GE Researchers Developing Advanced PV Inverter Technology to Support More Reliable, Resilient Solar Grid Integration

  • Developing new grid-forming inverter controls to handle higher amounts of solar power while improving grid stability 
  • Plans to deploy and test new controls with GE Renewable Energy’s commercial PV LV5 inverter platform
  • Inverter improvements will support nation’s increasingly distributed, renewable-intensive grid network

PVTIME - GE Research, the central technology development arm for the
General Electric Company (NYSE: GE), has been awarded $4.2 million in
funding from the U.S.
Department of Energy Solar Energy Technologies Office
(SETO) to help
develop and deploy advanced grid-forming photovoltaic (PV) inverter control
technologies that can reliably support higher amounts of solar power on the
grid. This work keeps pace with the nation’s changing electric grid
system, which is getting more energy from distributed and renewable sources.

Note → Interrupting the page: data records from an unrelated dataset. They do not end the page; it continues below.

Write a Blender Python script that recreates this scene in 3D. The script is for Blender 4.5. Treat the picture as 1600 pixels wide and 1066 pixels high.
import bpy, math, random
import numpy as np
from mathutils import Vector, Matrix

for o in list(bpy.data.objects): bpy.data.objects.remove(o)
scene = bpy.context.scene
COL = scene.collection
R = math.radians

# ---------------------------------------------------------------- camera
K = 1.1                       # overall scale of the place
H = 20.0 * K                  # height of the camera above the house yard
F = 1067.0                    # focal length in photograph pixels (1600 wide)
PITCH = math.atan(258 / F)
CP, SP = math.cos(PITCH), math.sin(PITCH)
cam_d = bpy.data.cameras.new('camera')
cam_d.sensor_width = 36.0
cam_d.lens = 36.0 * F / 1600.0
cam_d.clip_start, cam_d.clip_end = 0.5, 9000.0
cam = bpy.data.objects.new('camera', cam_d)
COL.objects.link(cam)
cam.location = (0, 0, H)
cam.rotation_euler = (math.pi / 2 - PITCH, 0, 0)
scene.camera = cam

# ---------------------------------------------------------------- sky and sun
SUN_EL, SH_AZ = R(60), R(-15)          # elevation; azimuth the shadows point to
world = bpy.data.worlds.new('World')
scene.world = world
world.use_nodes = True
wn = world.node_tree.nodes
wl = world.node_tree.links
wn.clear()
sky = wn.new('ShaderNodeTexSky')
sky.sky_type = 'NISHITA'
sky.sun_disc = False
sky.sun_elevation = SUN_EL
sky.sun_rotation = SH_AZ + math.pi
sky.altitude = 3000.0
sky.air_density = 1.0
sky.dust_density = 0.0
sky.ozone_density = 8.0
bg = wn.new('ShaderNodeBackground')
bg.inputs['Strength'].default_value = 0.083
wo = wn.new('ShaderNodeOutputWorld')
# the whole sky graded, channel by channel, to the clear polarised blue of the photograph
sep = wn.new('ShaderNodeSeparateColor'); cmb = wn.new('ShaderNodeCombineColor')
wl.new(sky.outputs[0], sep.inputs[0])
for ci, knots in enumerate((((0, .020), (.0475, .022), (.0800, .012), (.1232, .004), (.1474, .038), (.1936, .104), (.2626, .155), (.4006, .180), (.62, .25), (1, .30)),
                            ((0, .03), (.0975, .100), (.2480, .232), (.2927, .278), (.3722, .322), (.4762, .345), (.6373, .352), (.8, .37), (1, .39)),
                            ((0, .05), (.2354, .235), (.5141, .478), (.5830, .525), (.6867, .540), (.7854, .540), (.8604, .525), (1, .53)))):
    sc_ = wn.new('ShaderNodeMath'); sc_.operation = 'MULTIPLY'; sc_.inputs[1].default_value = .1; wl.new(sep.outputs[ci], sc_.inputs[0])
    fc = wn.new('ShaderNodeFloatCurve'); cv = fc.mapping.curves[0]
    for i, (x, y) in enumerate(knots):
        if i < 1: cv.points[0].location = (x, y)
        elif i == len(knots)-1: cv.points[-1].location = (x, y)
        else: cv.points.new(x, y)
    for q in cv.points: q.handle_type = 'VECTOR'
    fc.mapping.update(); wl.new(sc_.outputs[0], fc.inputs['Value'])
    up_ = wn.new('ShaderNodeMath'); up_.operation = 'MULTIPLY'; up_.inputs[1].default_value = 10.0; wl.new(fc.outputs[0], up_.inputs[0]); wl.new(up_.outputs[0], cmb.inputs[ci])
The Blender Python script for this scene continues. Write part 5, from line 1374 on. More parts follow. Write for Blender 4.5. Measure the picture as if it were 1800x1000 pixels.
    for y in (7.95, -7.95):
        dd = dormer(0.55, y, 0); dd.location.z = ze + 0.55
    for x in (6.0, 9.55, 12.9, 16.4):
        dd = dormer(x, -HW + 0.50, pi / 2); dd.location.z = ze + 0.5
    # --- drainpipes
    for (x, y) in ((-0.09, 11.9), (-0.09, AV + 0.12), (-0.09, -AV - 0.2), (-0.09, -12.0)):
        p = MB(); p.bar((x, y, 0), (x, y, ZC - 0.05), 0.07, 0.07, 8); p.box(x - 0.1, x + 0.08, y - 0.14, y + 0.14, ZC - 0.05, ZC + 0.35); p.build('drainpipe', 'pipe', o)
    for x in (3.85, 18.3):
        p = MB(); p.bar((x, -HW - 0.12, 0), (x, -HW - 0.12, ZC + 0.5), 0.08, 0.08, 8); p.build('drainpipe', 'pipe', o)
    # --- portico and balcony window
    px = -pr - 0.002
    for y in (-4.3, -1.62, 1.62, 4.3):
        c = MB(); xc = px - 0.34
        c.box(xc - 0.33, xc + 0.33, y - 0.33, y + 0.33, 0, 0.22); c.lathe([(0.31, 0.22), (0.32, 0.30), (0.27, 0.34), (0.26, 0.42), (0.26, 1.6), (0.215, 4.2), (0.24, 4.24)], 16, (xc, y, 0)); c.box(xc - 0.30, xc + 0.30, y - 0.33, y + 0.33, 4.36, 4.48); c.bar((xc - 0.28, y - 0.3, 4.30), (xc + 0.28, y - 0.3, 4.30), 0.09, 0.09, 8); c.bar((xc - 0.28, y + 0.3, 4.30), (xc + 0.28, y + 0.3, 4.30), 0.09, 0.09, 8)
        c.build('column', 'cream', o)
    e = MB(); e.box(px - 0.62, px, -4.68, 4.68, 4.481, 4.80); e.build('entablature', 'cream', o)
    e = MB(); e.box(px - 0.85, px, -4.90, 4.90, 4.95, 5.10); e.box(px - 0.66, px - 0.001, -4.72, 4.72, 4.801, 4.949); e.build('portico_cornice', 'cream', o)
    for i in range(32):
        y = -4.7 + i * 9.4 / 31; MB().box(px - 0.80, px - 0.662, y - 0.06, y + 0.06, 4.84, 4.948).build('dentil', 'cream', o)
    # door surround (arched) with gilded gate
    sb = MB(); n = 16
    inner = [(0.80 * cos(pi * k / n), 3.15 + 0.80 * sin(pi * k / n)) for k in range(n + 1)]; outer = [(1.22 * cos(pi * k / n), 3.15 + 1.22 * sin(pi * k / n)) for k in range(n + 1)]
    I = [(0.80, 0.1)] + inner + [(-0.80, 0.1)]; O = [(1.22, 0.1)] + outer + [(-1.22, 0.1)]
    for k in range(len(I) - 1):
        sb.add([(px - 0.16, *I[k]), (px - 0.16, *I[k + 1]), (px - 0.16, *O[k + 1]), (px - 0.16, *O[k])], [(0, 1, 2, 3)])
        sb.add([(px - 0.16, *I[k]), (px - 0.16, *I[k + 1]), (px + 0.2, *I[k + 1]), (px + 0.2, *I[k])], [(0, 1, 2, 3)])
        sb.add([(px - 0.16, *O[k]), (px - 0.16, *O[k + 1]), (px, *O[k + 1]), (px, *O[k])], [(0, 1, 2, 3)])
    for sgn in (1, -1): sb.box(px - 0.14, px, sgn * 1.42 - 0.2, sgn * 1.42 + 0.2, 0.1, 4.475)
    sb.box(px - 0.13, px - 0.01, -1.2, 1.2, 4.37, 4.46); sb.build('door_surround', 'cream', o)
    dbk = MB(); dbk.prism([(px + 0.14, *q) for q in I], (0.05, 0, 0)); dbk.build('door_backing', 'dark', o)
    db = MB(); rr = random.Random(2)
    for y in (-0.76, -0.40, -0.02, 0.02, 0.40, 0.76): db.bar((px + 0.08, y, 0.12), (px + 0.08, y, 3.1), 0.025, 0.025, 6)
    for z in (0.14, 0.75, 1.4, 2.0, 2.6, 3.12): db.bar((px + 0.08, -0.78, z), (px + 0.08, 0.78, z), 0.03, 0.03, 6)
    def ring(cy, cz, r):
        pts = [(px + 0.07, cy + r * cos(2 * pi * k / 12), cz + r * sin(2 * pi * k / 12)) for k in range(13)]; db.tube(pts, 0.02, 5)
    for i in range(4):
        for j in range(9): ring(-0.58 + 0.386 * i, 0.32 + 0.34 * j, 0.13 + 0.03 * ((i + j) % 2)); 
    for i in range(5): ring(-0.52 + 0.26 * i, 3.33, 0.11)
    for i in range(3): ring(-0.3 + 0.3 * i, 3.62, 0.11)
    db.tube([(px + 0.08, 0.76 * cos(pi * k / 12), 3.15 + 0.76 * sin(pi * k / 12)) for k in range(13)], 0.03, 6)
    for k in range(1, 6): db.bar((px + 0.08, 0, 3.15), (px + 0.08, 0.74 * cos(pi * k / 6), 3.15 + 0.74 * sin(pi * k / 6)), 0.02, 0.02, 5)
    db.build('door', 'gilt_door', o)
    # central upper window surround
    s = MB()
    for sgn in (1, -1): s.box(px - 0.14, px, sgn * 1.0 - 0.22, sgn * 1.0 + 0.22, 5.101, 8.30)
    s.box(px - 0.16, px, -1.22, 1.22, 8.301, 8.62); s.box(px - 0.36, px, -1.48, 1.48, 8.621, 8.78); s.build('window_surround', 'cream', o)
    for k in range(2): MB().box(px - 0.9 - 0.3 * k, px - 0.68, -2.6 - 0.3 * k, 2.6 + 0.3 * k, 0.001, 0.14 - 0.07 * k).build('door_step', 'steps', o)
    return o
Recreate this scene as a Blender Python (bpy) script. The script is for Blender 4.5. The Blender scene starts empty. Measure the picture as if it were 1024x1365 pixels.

Today, wind and solar inverters connected to the grid
depend upon existing voltage and frequency levels to deliver power. This is
different from traditional generators, like gas and steam turbines, which
dictate, or form, the voltage and frequency levels at which the grid operates.

The development of “grid-forming” controls will allow wind
and solar inverters to form voltage and frequency levels like traditional
generators, creating an opportunity for greater and more resilient integration
of these resources into the grid.

“When it comes to solar and other renewable resources, all
roads lead through the inverter,” said Maozhong Gong,
Senior Engineer, Electric
Power Technologies
, GE Research. “As the nation’s grid sees more
electricity from the sun and wind, it will require advanced inverters to
maintain reliability.”

Gong added, “As part of this project, we will develop and
field-test advanced grid-forming controls that enable many distributed
resources to deliver reliable and resilient power like traditional generators
do. We will test and validate these new technologies utilizing GE Renewable
Energy’s commercial PV LV5 inverter platform. The goal is to have a solution
ready to commercially deploy and implement to support the nation’s increasing
solar power portfolio.”

Gong explained that while grid-forming inverter control
technology is not new, the big challenge is enabling so many distributed
grid-forming inverter resources to act together like traditional generators
without causing stability issues. The team will address this with a holistic
solution that includes advanced grid-forming controls, system modeling and analysis,
and extensive tests and validation.

According to the most recent data from the U.S. Energy
Information Administration, U.S. renewable electricity generation doubled from
382 million megawatt-hours (MWh) in 2008 to 742 million MWh in 2018. Solar
generation has increased nearly 50 times over that same period, from 2 million
MWh to 96 million MWh. 

This year, the EIA says solar
and wind will account for 76% of all planned capacity additions. This growth is
giving rise to inverter-dominated grids that will require more advanced
technologies to ensure grid stability.

GE Research was selected as a part of the Solar
Energy Technologies Office Fiscal Year 2019 funding program
. For its
project, Gong will lead a multi-disciplinary team of electric power and
electrical controls experts to develop advanced control technologies for PV
inverters that can support increasing solar power loads on the grid. The team
will develop controls for individual and clusters of grid-forming PV inverters
to improve grid stability under various conditions and field-test them in GE’s
commercial PV inverter.

As part of its $4.2 million cooperative award from SETO, GE
and its partners will contribute a cost share of $1.4 million, bringing the
total funding for the project to $5.6 million.